Look through the listing below and report how many lines contain "that", as a bare number.

Source material:
'''

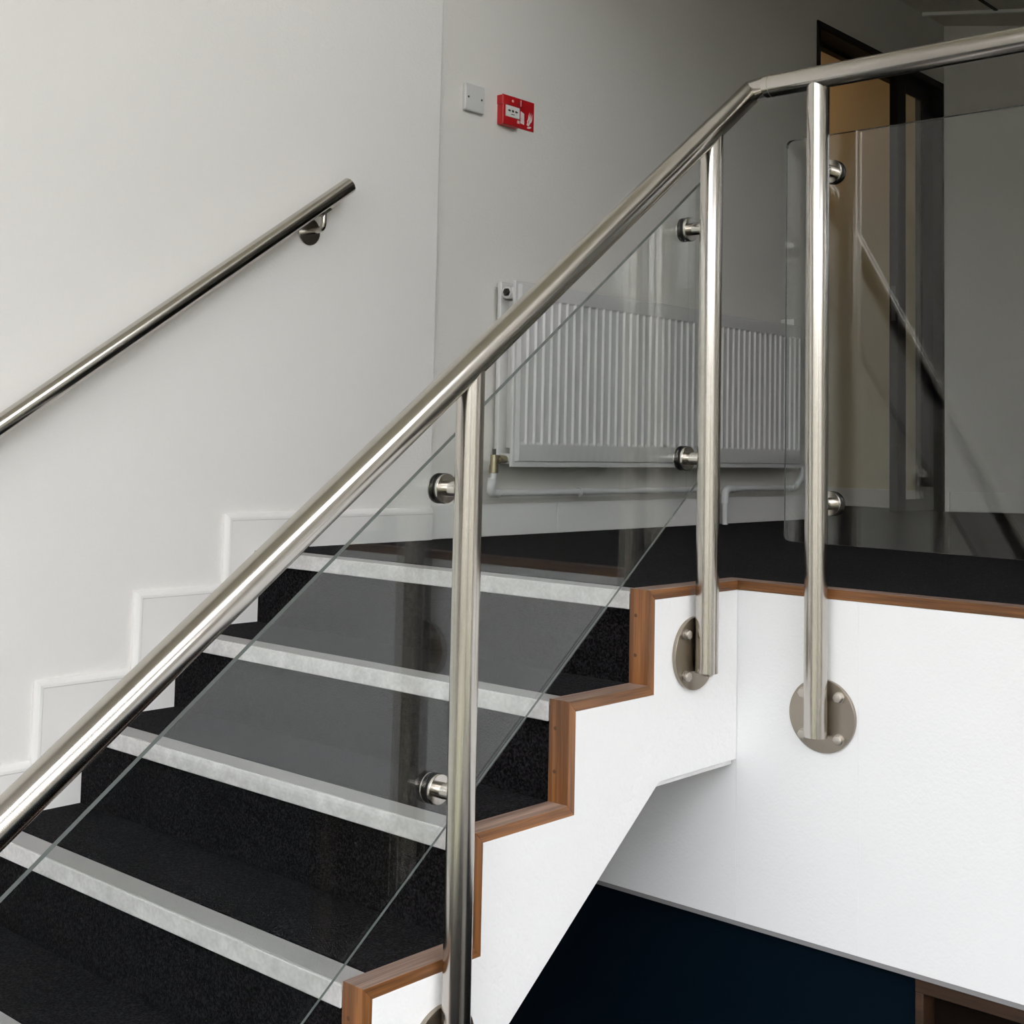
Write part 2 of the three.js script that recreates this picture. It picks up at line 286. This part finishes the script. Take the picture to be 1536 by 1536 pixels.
// warm lamp in that room, out of sight beside the opening
{
  const L = thing('ceiling_lamp', 'round white ceiling lamp with warm glow in the room behind the door', 'lamp', [3.75, 2.45, -2.55]);
  part(L, 'mount', lathe([[0, 0], [0.11, 0], [0.11, 0.03], [0, 0.03]], V(3.75, 2.42, -2.55), V(0, 1, 0)), M.plastic);
  const globe = new THREE.SphereGeometry(0.1, 32, 20, 0, Math.PI * 2, Math.PI / 2, Math.PI / 2); globe.scale(1, 0.6, 1); globe.translate(3.75, 2.42, -2.55);
  part(L, 'lamp_shade', globe.toNonIndexed(), std(lin(0.9, 0.8, 0.6), 0.5, { emissive: lin(1.0, 0.62, 0.28), emissiveIntensity: 0.35 }));
  const p = new THREE.PointLight(new THREE.Color().setRGB(1.0, 0.60, 0.30), 0.3, 0, 2); p.position.set(0, -0.15, 0); p.castShadow = true; p.shadow.radius = 5; L.add(p);
}

// ------------------------------------------------------------------ staircase
{
  const st = thing('staircase', 'carpeted straight stair with metal nosings, white side and hardwood edging', 'staircase', [xk(3), HALF, ZW / 2]);
  // white side string: stepped top, raked underside
  const pts = [[-0.0008, -0.02]];
  for (let k = 0; k < 7; k++) pts.push([xk(k), -k * R - 0.02], [xk(k), -(k + 1) * R - 0.02]);
  pts.push([xk(6) - 0.02, HALF - 0.02], [xk(6) - 0.02, -0.38 - 0.765 * (-xk(6) + 0.02 - 0.285)], [-0.285, -0.38], [-0.0008, -0.38]);
  part(st, 'side_panel', prismXY(pts, -0.048, 0, 0.0015), M.white);
  const off = -0.012;
  part(st, 'soffit', prismXY([[-0.0008, -0.38], [-0.285, -0.38], [xk(6) - 0.02, -0.38 - 0.765 * (-xk(6) + 0.02 - 0.285)], [xk(6) - 0.02, -0.392 - 0.765 * (-xk(6) + 0.02 - 0.285)], [-0.288, -0.392], [-0.0008, -0.392]], ZW + 0.002, -0.012), M.white);
  for (let k = 0; k < 7; k++) {
    const y = -k * R, x = xk(k);
    const grain = (g, vertical) => { const p = g.attributes.position, uv = g.attributes.uv, o = rnd() * 3; for (let i = 0; i < uv.count; i++) uv.setXY(i, (vertical ? p.getY(i) : p.getX(i)) + o, (vertical ? p.getX(i) : p.getY(i)) + p.getZ(i) + o); return g; };
    const xe = k ? xk(k - 1) : -0.0008;
    const cap = k ? [[x - 0.02, y], [x, y - 0.02], [xe, y - 0.02], [xe - 0.02, y]] : [[x - 0.02, y], [x, y - 0.02], [xe, y - 0.02], [xe, y]];
    part(st, 'tread_edging', splitTop(grain(prismXY(cap, -0.048, 0, 0.001), false)), [M.wood, M.woodPale]);
    const up = part(st, 'riser_edging', grain(prismXY([[x - 0.02, y], [x - 0.02, y - R], [x, y - R - 0.02], [x, y - 0.02]], -0.048, 0, 0.001), true), M.wood);
    for (const f of [0.28, 0.70]) part(up, 'fixing_plug', lathe([[0, 0.0004], [0.0034, 0.0004], [0.0038, 0]], V(x - 0.02, y - f * R, -0.033), V(-1, 0, 0), 14), M.plug);
    if (k) part(st, 'tread', box(x + 0.037, xe + 0.004, y - 0.034, y - 0.004, ZW + 0.001, -0.048, 0.003), M.carpet);
    part(st, 'riser', box(x - 0.006, x + 0.014, y - R - 0.006, y - 0.034, ZW + 0.001, -0.0485), M.carpet);
    const n = part(st, 'nosing', join(box(x - 0.019, x + 0.037, y - 0.012, y - 0.007, ZW + 0.001, -0.0488, 0.001), box(x - 0.023, x - 0.018, y - 0.042, y - 0.006, ZW + 0.001, -0.0488, 0.0022)), M.alu, 'pale metal nosing with a grey strip');
    part(n, 'grip_strip', box(x - 0.0165, x + 0.036, y - 0.0072, y - 0.0055, ZW + 0.002, -0.0492, 0.0006), M.grit);
  }
}

// ------------------------------------------------------------------ stainless balustrade of stair and landing
{
  const b = thing('balustrade', 'polished stainless steel handrail and posts holding clear glass panels', 'balustrade', [-0.04, -0.3, 0.04]);
  const RR = 0.0246, ZP = 0.036, XP = -0.038, slope = 0.747, ry = (x) => 1.0815 + slope * x, RY = 1.0655;
  const x0 = -2.05, corner = V(-0.018, ry(-0.018), ZP);
  part(b, 'handrail', mitredTube([V(x0, ry(x0), ZP), corner, V(XP, RY, 0.088), V(XP, RY, 1.75)], RR), M.steel);
  part(b, 'joint_ring', lathe([[RR - 0.0005, 0], [RR + 0.00025, 0.0002], [RR + 0.00025, 0.0012], [RR - 0.0005, 0.0014]], V(XP, RY, 0.098), V(0, 0, 1), 56), M.satin, 'fine joint line in the tube');
  part(b, 'handrail_end', lathe([[0, 0], [0.0245, 0], [0.0245, 0.004], [0, 0.004]], V(XP, RY, 1.75), V(0, 0, 1)), M.satin);
  const post = (px, pz, y0, y1, py, dir, label) => {         // dir: unit vector away from the wall face
    const p = part(b, 'post', join(rod(V(px, y0, pz), V(px, y1, pz), 0.0238, 56), lathe([[0, 0], [0.0238, 0]], V(px, y0, pz), V(0, 1, 0))), M.steel);
    const fx = dir.x ? 0 : px, fz = dir.x ? pz : 0, o = V(fx, py, fz);
    part(p, 'base_plate', lathe([[0, 0], [0.0735, 0], [0.0745, 0.001], [0.0745, 0.0085], [0.0735, 0.0095], [0, 0.0095]], o, dir, 64), M.satin, 'round steel fixing plate');
    for (const [u, v] of [[-0.04, 0.042], [0.04, 0.042], [-0.04, -0.042], [0.04, -0.042]]) {
      const c = V(dir.x ? 0 : fx + u, py + v, dir.x ? fz + u : 0).addScaledVector(dir, 0.0095);
      part(p, 'bolt', join(lathe([[0, 0], [0.0115, 0], [0.0115, 0.0012], [0, 0.0012]], c, dir, 24), lathe([[0, 0.0012], [0.0102, 0.0012], [0.0102, 0.0095], [0.0088, 0.0112], [0, 0.0112]], c, dir, 6)), M.boltSteel);
    }
    return p;
  };
  const clamp = (c, dir, reach) => {                         // spigot from a post to the glass: stem, inner disc, gaskets, outer disc
    const disc = (h0, h1) => lathe([[0, h0], [0.0242, h0], [0.0252, h0 + 0.001], [0.0252, h1 - 0.001], [0.0242, h1], [0, h1]], c, dir, 48);
    const k = part(b, 'glass_clamp', join(lathe([[0.0132, 0.018], [0.0132, reach - 0.012]], c, dir, 36), disc(reach - 0.0132, reach - 0.0068), disc(reach + 0.0068, reach + 0.0108)), M.steel);
    part(k, 'gasket', join(lathe([[0, reach - 0.0068], [0.0258, reach - 0.0068], [0.0258, reach - 0.005], [0, reach - 0.005]], c, dir, 40), lathe([[0, reach + 0.005], [0.0258, reach + 0.005], [0.0258, reach + 0.0068], [0, reach + 0.0068]], c, dir, 40)), M.rubber, 'black rubber gasket');
  };
  const p1 = -0.892, p2 = -0.172, ZG = -0.028, XG = 0.033;
  const spots = [[p2, -0.138, 0.746, 0.262], [p1, -0.706, 0.206, -0.292], [-1.84, -1.42, -0.51, -1.0]];
  for (const [x, py, up, lo] of spots) {
    post(x, ZP - 0.002, py - 0.036, ry(x), py, V(0, 0, 1));
    for (const y of [up, lo]) clamp(V(x, y, ZP), V(0, 0, -1), ZP - ZG);
  }
  for (const z of [0.2065, 0.9]) {
    post(XP + 0.004, z, -0.296, RY, -0.257, V(-1, 0, 0));
    for (const y of [0.876, 0.174]) clamp(V(XP, y, z), V(1, 0, 0), XG - XP);
  }
  // glass: solid sheets 10 mm thick with softened corners
  const outline = (pts, r) => { const s = new THREE.Shape(), n = pts.length, P = pts.map(([u, v]) => new THREE.Vector2(u, v)); for (let i = 0; i < n; i++) { const a = P[(i + n - 1) % n], c = P[i], d = P[(i + 1) % n], e = a.clone().sub(c).setLength(r).add(c), f = d.clone().sub(c).setLength(r).add(c); i ? s.lineTo(e.x, e.y) : s.moveTo(e.x, e.y); s.quadraticCurveTo(c.x, c.y, f.x, f.y); } s.closePath(); return s; };
  const T = 0.0098;
  const faces = (s) => { const a = new THREE.ShapeGeometry(s, 6), b = a.clone(); a.translate(0, 0, T / 2); b.translate(0, 0, -T / 2); const ix = b.index.array; for (let i = 0; i < ix.length; i += 3) { const t = ix[i]; ix[i] = ix[i + 1]; ix[i + 1] = t; } const n = b.attributes.normal; for (let i = 0; i < n.count; i++) n.setXYZ(i, 0, 0, -1); return join(a, b); };
  const rim = (s) => { const P = s.getPoints(6), pos = []; for (let i = 0; i < P.length; i++) { const a = P[i], c = P[(i + 1) % P.length]; if (a.distanceTo(c) < 1e-6) continue; const h = c.x < a.x ? T / 2 : T / 4;     // lower edge drawn half as wide, imitating how refraction narrows it
    pos.push(a.x, a.y, h, a.x, a.y, -h, c.x, c.y, -h, a.x, a.y, h, c.x, c.y, -h, c.x, c.y, h); } const g = new THREE.BufferGeometry(); g.setAttribute('position', new THREE.Float32BufferAttribute(pos, 3)); g.computeVertexNormals(); g.setAttribute('uv', new THREE.Float32BufferAttribute(new Float32Array(pos.length / 3 * 2), 2)); return g; };
  const panel = (pts, r, place, label) => { const s = outline(pts, r), a = faces(s), e = rim(s); place(a); place(e); const p = part(b, 'glass_panel', a, M.glass, label); part(p, 'polished_edge', e, M.glassEdge, 'grey-green glass edge'); };
  const top = (x) => 0.946 + 0.751 * x, bot = (x) => 0.304 + 0.770 * x, gx0 = -1.93, gx1 = -0.095;
  panel([[gx0, bot(gx0)], [gx1, bot(gx1)], [gx1, top(gx1)], [gx0, top(gx0)]], 0.012, (g) => g.translate(0, 0, ZG), 'sloping glass panel beside the stair');
  panel([[0.0945, 0.090], [1.018, 0.082], [1.018, 0.958], [0.0945, 0.958]], 0.016, (g) => { g.rotateY(-Math.PI / 2); g.translate(XG, 0, 0); }, 'upright glass panel at the landing edge');
}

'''

The answer:
2